Roanoke Times Copyright (c) 1995, Landmark Communications, Inc. DATE: MONDAY, September 5, 1994 TAG: 9409080008 SECTION: EXTRA PAGE: 1 EDITION: METRO SOURCE: BEN BEAGLE DATELINE: LENGTH: Medium
I have to tell these people right now that I am vastly uninterested in riverboat gambling. I used to play a fair game of seven-card stud, deuces wild, but that was in the safety of somebody's kitchen.
I also was widely known as one of the more steely eyed persons ever to play five-card stud, nothing wild.
I wonder, should this kind of gambling be authorized in Virginia, if games like Dr Pepper Showdown would be allowed. Only those of us who listen daily for the trumpet know that in this game 10s, twos and fours are wild.
If Dr Pepper Showdown is allowed, I can see any number of gentlemen, wearing tails and ruffles at their necks, flipping derringers out of their ruffled sleeves as a disagreement occurs.

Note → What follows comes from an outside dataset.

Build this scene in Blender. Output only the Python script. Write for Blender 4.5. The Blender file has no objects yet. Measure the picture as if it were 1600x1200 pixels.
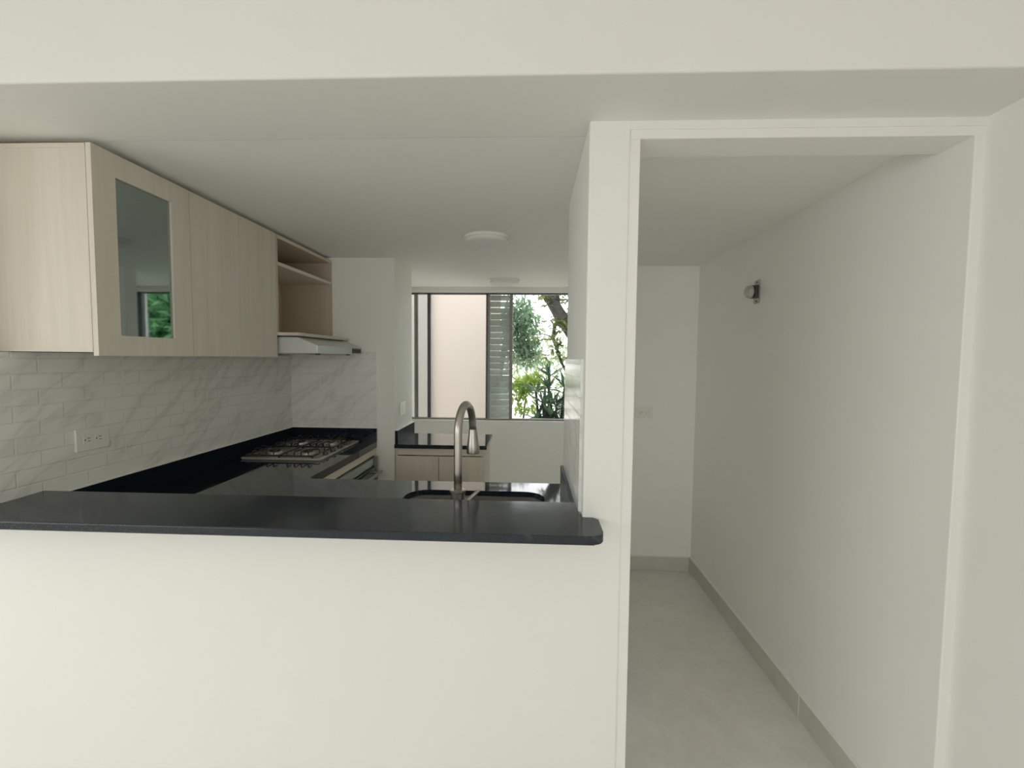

All hell then breaks loose in the main salon of the Penhook Queen as she steams on Smith Mountain Lake.
This sort of thing - although riverboat gambling is something the state really, really needs - would not please Gov. Allen, a law-and-order person if there ever was one.
Without the derringers and ruffles, this is what used to happen when we played Dr Pepper Showdown. I once heard a gentleman refer to a lady as a "warthog" during one such disagreement.
I suspect that scantily clad young ladies carrying trays of drinks will move among the gamblers. I have nothing against scantily clad young ladies bearing booze, but I hope the people who handle such things would have a number of young ladies who strongly resemble Ava Gardner moving about in hoopskirts.
They could wave their swansdown fans coquettishly and watch over the shoulders of the players and help suppress gunfights that erupt consequent to Dr Pepper Showdown.
Listen, governor, a little discreet cleavage never hurt anybody.
I would also hope that this new adventure for Virginia would not include and person or persons singing "Waitin' for the Robert E . Lee."
I'll remain basically what I have been - just your average stay-at-home poker player.
I'll give you a call sometime, and we'll play one-eyed jacks wild at the kitchen table. Or five-card draw, jacks or better to open.
I hope you'll leave your derringer and any cleavage you may have at home.